3 min read

CarTrack

react tanstack-router tanstack-query zustand dexie tailwindcss vite typescript

Overview 🔗

CarTrack is a local-first web application for tracking vehicle consumption—both electric vehicles (EV battery) and gasoline cars. It logs odometer readings, battery/fuel levels, and charging/refueling events, then calculates consumption rates and predicts range and days until empty.

All data lives in the browser’s IndexedDB. No accounts, no backend, no tracking.

Why I Built This 🔗

I wanted a simple, private way to track my car’s consumption over time without relying on cloud services or car manufacturer apps. Existing solutions don’t support both EV and gasoline vehicles in one place. Building my own gave me full control over the data and the experience.

Key Features 🔗

Dual Vehicle Support 🔗

Track both electric vehicles and gasoline cars in one app. Each vehicle type has tailored consumption metrics—km per % for EVs, km per liter for gasoline. PHEV (plug-in hybrid) is also supported.

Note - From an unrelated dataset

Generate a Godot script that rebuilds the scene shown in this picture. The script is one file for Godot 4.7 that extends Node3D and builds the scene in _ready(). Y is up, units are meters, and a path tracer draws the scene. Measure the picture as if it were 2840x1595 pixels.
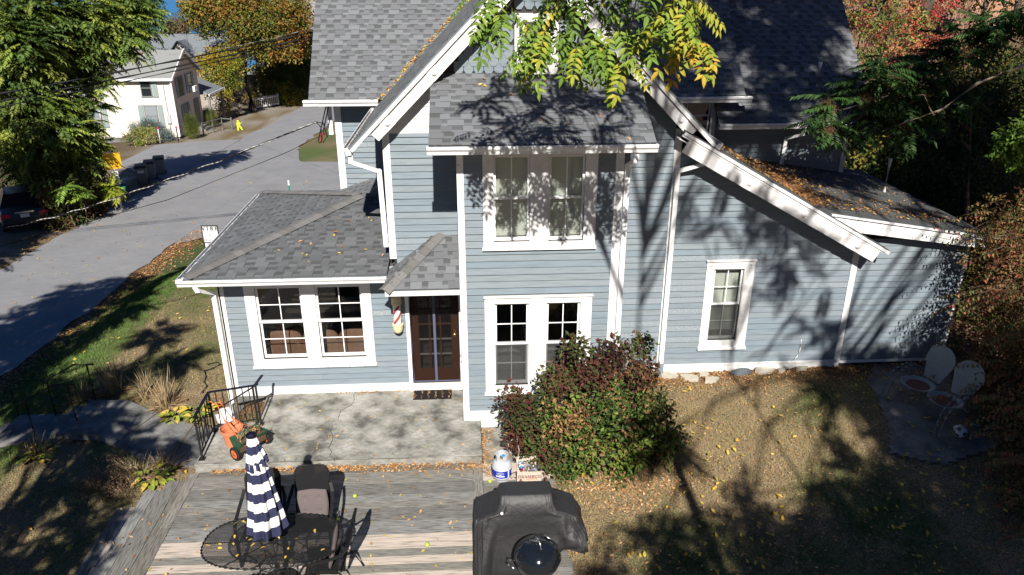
extends Node3D

const ZW := -12.02    # plane of the gable wall
const ZB := -10.93    # plane of the bay front
const ZM := -16.0     # plane of the main block's front wall
const SLAB := 0.117

var rng := RandomNumberGenerator.new()
var fn := FastNoiseLite.new()
var M := {}
var taken := {}


# ---------- mesh builder ----------
class MB:
	var v := PackedVector3Array()
	var n := PackedVector3Array()
	var c := PackedColorArray()
	var col := Color(1, 1, 1)

	func trin(a: Vector3, b: Vector3, d: Vector3, na: Vector3, nb: Vector3, nd: Vector3) -> void:
		v.append(a); v.append(d); v.append(b)
		n.append(na); n.append(nd); n.append(nb)
		c.append(col); c.append(col); c.append(col)

	func tri(a: Vector3, b: Vector3, d: Vector3) -> void:
		var m := (b - a).cross(d - a).normalized()
		trin(a, b, d, m, m, m)

	func quad(a: Vector3, b: Vector3, d: Vector3, e: Vector3) -> void:
		tri(a, b, d)
		tri(a, d, e)

	func hexa(p: Array) -> void:   # p0-3 bottom ring counter-clockwise seen from above, p4-7 the same on top
		quad(p[3], p[2], p[1], p[0])
		quad(p[4], p[5], p[6], p[7])
		for i in 4:
			var j := (i + 1) % 4
			quad(p[i], p[j], p[j + 4], p[i + 4])

	func box(lo: Vector3, hi: Vector3) -> void:
		hexa([Vector3(lo.x, lo.y, hi.z), Vector3(hi.x, lo.y, hi.z), Vector3(hi.x, lo.y, lo.z), Vector3(lo.x, lo.y, lo.z),
			Vector3(lo.x, hi.y, hi.z), Vector3(hi.x, hi.y, hi.z), Vector3(hi.x, hi.y, lo.z), Vector3(lo.x, hi.y, lo.z)])

	func obox(t: Transform3D, s: Vector3) -> void:
		var h := s / 2.0
		var p := []
		for y in [-h.y, h.y]:
			p.append(t * Vector3(-h.x, y, h.z)); p.append(t * Vector3(h.x, y, h.z))
			p.append(t * Vector3(h.x, y, -h.z)); p.append(t * Vector3(-h.x, y, -h.z))
		hexa(p)

	func bar(a: Vector3, b: Vector3, w: float, h: float, up := Vector3.UP) -> void:   # a beam from a to b, w wide and h high
		var d := (b - a)
		var x := d.normalized()
		if absf(x.dot(up)) > 0.99:
			up = Vector3.RIGHT
		var z := x.cross(up).normalized()
		var y := z.cross(x)
		obox(Transform3D(Basis(x, y, z), (a + b) / 2.0), Vector3(d.length(), h, w))

	func tube(p: Array, r: Array, sides := 8, cap := true) -> void:
		var rings := []
		var normals := []
		var ref := Vector3(0.123, 0.91, 0.31)
		for i in p.size():
			var t: Vector3 = (p[mini(i + 1, p.size() - 1)] - p[maxi(i - 1, 0)]).normalized()
			if absf(t.dot(ref)) > 0.97:
				ref = Vector3(0.95, 0.11, 0.2)
			var s := t.cross(ref).normalized()
			var u := t.cross(s).normalized()
			ref = u
			var ring := []
			var nn := []
			for k in sides:
				var a := TAU * k / sides
				var d := s * cos(a) + u * sin(a)
				ring.append(p[i] + d * (r[mini(i, r.size() - 1)] as float))
				nn.append(d)
			rings.append(ring)
			normals.append(nn)
		for i in p.size() - 1:
			for k in sides:
				var j := (k + 1) % sides
				trin(rings[i][k], rings[i][j], rings[i + 1][j], normals[i][k], normals[i][j], normals[i + 1][j])
				trin(rings[i][k], rings[i + 1][j], rings[i + 1][k], normals[i][k], normals[i + 1][j], normals[i + 1][k])
		if cap:
			for k in range(1, sides - 1):
				tri(rings[0][0], rings[0][k + 1], rings[0][k])
				tri(rings[-1][0], rings[-1][k], rings[-1][k + 1])

	func lathe(prof: Array, o: Vector3, sides := 24, squash := Vector3.ONE) -> void:   # prof: Vector2(radius, height) from the bottom upwards on the outside
		for i in prof.size() - 1:
			var a: Vector2 = prof[i]
			var b: Vector2 = prof[i + 1]
			if a.is_equal_approx(b):
				continue
			var e := (b - a).normalized()
			for k in sides:
				var t0 := TAU * k / sides
				var t1 := TAU * (k + 1) / sides
				var q := []
				var m := []
				for w in [[a, t0], [a, t1], [b, t1], [b, t0]]:
					q.append(o + Vector3(w[0].x * cos(-w[1]), w[0].y, w[0].x * sin(-w[1])) * squash)
					m.append(Vector3(e.y * cos(-w[1]), -e.x, e.y * sin(-w[1])).normalized())
				if a.x > 1e-5:
					trin(q[0], q[1], q[2], m[0], m[1], m[2])
				if b.x > 1e-5:
					trin(q[0], q[2], q[3], m[0], m[2], m[3])

	func ball(o: Vector3, r: Vector3, rings := 8, sides := 12) -> void:
		for i in rings:
			var a0 := PI * i / rings - PI / 2
			var a1 := PI * (i + 1) / rings - PI / 2
			for k in sides:
				var q := []
				var m := []
				for w in [[a0, k], [a0, k + 1], [a1, k + 1], [a1, k]]:
					var t: float = -TAU * w[1] / sides
					var d := Vector3(cos(w[0]) * cos(t), sin(w[0]), cos(w[0]) * sin(t))
					q.append(o + d * r)
					m.append((d / r).normalized())
				trin(q[0], q[1], q[2], m[0], m[1], m[2])
				trin(q[0], q[2], q[3], m[0], m[2], m[3])

	func prism(poly: PackedVector2Array, t: Transform3D, depth: float) -> void:   # poly in the xy plane of t, carried depth along its z
		if Geometry2D.is_polygon_clockwise(poly):
			poly.reverse()
		var idx := Geometry2D.triangulate_polygon(poly)
		for i in range(0, idx.size(), 3):
			var a := poly[idx[i]]
			var b := poly[idx[i + 1]]
			var d := poly[idx[i + 2]]
			if (b - a).cross(d - a) < 0.0:
				var s := b
				b = d
				d = s
			tri(t * Vector3(a.x, a.y, depth), t * Vector3(b.x, b.y, depth), t * Vector3(d.x, d.y, depth))
			tri(t * Vector3(a.x, a.y, 0), t * Vector3(d.x, d.y, 0), t * Vector3(b.x, b.y, 0))
		for i in poly.size():
			var a := poly[i]
			var b := poly[(i + 1) % poly.size()]
			quad(t * Vector3(a.x, a.y, 0), t * Vector3(b.x, b.y, 0), t * Vector3(b.x, b.y, depth), t * Vector3(a.x, a.y, depth))

	func leaf(o: Vector3, d: Vector3, up: Vector3, l: float, w: float, fine := false) -> void:   # a pointed leaf folded along its rib
		var s := d.cross(up).normalized()
		var u := s.cross(d).normalized()
		var tip := o + d * l - u * l * 0.12
		if fine:
			var m1 := o + d * l * 0.3
			var m2 := o + d * l * 0.68 - u * l * 0.03
			for k in [1.0, -1.0]:
				var e1: Vector3 = m1 + s * k * w * 0.5 + u * w * 0.16
				var e2: Vector3 = m2 + s * k * w * 0.36 + u * w * 0.1
				if k > 0:
					tri(o, e1, m1); quad(m1, e1, e2, m2); tri(m2, e2, tip)
				else:
					tri(o, m1, e1); quad(m1, m2, e2, e1); tri(m2, tip, e2)
		else:
			var e1 := o + d * l * 0.42 + s * w * 0.5 + u * w * 0.15
			var e2 := o + d * l * 0.42 - s * w * 0.5 + u * w * 0.15
			tri(o, e1, tip)
			tri(o, tip, e2)

	func mesh() -> ArrayMesh:
		var a := []
		a.resize(Mesh.ARRAY_MAX)
		a[Mesh.ARRAY_VERTEX] = v
		a[Mesh.ARRAY_NORMAL] = n
		a[Mesh.ARRAY_COLOR] = c
		var m := ArrayMesh.new()
		if v.size():
			m.add_surface_from_arrays(Mesh.PRIMITIVE_TRIANGLES, a)
		return m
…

Consumption Calculations 🔗

Rolling-window consumption rate with median + outlier detection for accurate, stable readings over time. Later evolved to charge-cycle-based computation—calculating consumption per full charge cycle instead of per reading pair, using median for noise filtering.

Predictions 🔗

Estimated range and days until empty, using a hybrid approach: user-configured daily distance combined with auto-calculated averages from reading history.

Fuel Event Logging 🔗

Log charging sessions or refueling events with cost and amount tracking for cost-per-km trends. Auto-detects event type from vehicle type (EV → charge, Gasoline → refill).

Charts 🔗

Visualize consumption over time, cost per km trends, and charge cost trends with interactive charts.

Data Export & Import 🔗

Full JSON backup or per-vehicle CSV export. Import is idempotent with hash deduplication—no duplicate entries.

Build Notes 🔗

Local-First with Dexie.js 🔗

All data is stored in IndexedDB via Dexie.js. The schema is simple—vehicles, readings, and fuel events—with compound indexes for efficient queries. No server means the app works fully offline and loads instantly. One key learning: use explicit string UUIDs ('id') for Dexie primary keys, not auto-increment ('++id'), to avoid conflicts during import.

Getting Better Over Time 🔗

Consumption accuracy improved significantly—early versions averaged readings naively, now it understands full charge cycles and filters out noise. The app grew from a simple tracker to a proper PWA you can install and use offline, across multiple platforms.